Dozens of ex-pupils ‘certificates, academic results, the school file database, are just snapshots of the loss endured Tuesday morning when a massive fire gutted the Administrative Block of St. Peter’s Technical Junior and Senior Secondary School in Lamin.
The fire began about 1am, the school’s Vice Principal Francis M. Gomez told The Chronicle in an exclusive interview. “I was in bed when the school watchman came knocking on my door nonstop, ‘Mr. Gomez wake up the administrative building is on fire!’ he exclaimed. My first reaction was this cannot be real,” Francis said. “But once I arrived on the scene and saw the flames coming out of the building, that’s the time I believed it was real.”

Gomez said they tried using extinguishers at the school in vain, prompting them to call the firefighters in Brikama who could do little upon arrival on the scene to prevent the massive damage.
As a result, dozens of computers, hundreds of books, trophies, refrigerators and personal files of both the school principal and his assistant were incinerated in the blaze. “It was the building that housed the entire school documents since its inception in 1975,” Francis told The Chronicle. “It’s heartbreaking. We’re still in shock because some of these files are irreplaceable.”
Asked about the cause of the outbreak, Gomez did not respond saying the police investigators are working to determine the cause. “At this moment the matter is in the hands of the police investigation unit, so I don’t want to comment on that right now.”

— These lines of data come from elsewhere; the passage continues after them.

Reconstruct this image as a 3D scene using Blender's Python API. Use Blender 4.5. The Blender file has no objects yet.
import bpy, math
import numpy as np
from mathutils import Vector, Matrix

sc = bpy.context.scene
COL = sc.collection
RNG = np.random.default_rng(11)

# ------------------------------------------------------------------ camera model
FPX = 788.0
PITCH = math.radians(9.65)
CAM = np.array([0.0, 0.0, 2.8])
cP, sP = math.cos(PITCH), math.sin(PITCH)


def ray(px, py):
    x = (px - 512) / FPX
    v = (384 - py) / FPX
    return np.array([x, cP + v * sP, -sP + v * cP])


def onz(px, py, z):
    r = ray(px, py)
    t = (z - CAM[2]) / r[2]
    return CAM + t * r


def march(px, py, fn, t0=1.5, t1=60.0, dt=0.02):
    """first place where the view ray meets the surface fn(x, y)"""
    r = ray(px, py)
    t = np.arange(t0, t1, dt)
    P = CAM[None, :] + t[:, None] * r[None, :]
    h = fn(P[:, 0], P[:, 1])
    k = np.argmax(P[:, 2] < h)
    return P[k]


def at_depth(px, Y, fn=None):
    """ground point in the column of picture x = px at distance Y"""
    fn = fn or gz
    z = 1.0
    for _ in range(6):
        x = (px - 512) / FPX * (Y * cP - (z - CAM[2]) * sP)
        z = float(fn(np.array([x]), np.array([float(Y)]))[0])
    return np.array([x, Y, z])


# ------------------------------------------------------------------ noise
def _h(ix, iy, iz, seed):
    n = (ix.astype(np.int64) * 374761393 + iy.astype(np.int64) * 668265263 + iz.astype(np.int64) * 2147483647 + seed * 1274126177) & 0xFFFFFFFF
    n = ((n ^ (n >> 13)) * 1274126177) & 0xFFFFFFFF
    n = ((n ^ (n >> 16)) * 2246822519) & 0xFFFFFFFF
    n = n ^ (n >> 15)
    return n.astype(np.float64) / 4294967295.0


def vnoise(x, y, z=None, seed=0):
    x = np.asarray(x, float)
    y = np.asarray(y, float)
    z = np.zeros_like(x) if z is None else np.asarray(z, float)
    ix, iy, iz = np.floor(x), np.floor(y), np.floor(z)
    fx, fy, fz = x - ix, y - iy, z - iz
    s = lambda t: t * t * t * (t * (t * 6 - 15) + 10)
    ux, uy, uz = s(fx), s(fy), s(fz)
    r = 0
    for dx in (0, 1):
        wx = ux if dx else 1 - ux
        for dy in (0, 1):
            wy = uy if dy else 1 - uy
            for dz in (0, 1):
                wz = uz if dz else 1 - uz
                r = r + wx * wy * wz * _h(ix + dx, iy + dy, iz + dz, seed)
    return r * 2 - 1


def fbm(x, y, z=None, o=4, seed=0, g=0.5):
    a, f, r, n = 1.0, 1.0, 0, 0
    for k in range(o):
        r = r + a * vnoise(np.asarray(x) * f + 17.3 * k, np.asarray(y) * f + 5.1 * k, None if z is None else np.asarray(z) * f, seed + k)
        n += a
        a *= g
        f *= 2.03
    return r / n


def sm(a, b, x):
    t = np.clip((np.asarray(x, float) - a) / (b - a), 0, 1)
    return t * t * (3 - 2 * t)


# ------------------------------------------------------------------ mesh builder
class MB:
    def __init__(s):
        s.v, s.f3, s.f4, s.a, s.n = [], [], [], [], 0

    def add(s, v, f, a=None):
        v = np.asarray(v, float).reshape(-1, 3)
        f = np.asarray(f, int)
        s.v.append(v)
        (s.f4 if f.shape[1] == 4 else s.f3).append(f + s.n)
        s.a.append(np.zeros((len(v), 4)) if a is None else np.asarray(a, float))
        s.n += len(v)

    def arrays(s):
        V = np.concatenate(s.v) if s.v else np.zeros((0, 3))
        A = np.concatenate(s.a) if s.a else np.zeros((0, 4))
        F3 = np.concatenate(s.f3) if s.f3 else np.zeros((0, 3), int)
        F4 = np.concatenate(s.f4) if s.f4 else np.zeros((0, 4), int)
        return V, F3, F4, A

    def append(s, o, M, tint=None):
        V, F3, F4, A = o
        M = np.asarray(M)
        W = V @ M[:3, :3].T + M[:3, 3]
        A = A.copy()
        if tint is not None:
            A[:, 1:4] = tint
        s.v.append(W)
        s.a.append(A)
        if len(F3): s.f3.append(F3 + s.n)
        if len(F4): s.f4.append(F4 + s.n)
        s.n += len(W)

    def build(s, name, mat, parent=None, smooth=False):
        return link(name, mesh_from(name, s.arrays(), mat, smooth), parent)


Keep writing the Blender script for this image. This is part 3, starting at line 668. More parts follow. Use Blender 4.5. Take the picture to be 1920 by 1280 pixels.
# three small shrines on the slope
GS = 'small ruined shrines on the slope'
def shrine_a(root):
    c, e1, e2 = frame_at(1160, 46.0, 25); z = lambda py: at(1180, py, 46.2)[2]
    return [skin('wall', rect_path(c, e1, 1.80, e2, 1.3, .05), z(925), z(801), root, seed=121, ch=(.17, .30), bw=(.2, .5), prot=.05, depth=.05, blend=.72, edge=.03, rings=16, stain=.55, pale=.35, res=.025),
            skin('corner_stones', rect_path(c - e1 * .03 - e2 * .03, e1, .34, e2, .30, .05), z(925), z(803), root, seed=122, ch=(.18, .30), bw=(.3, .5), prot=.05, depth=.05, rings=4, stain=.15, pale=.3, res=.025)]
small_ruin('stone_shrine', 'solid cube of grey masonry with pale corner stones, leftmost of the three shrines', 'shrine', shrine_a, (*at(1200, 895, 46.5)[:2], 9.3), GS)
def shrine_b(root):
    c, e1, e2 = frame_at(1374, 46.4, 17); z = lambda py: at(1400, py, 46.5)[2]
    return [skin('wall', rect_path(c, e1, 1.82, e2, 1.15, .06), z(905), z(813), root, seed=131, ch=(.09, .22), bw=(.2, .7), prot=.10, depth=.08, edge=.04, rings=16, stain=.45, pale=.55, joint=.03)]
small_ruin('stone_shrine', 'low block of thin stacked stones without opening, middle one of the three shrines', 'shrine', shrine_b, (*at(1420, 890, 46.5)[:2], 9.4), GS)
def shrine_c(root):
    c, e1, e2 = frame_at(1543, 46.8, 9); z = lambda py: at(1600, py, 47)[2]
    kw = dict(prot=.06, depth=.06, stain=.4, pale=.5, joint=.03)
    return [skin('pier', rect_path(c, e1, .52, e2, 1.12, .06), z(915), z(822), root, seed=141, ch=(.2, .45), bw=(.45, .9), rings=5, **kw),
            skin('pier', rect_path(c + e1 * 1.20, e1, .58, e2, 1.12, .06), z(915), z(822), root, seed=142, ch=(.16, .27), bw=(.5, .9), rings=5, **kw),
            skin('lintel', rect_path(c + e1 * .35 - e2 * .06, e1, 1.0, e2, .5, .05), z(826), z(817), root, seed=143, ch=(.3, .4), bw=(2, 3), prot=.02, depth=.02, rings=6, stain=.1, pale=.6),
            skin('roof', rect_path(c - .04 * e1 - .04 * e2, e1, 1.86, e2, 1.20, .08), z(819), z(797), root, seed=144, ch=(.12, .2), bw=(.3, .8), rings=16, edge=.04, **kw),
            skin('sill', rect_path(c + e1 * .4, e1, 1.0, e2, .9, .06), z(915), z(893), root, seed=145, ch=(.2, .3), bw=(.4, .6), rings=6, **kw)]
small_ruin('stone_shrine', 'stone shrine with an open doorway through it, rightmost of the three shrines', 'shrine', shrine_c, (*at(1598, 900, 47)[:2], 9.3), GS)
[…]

However, Gomez refused to let the spirit of the school be lost in the rubble. “Normal school curriculum duties are uninterrupted,” he says. “Since this unforeseen incident happened, the principal and I assembled the students to calm and encourage them to stay focused and steadfast because we will rise above the flames.”
St. Peter’s is the first technical high school in The Gambia. The school prides itself as the greenest and one of the leading schools in the country.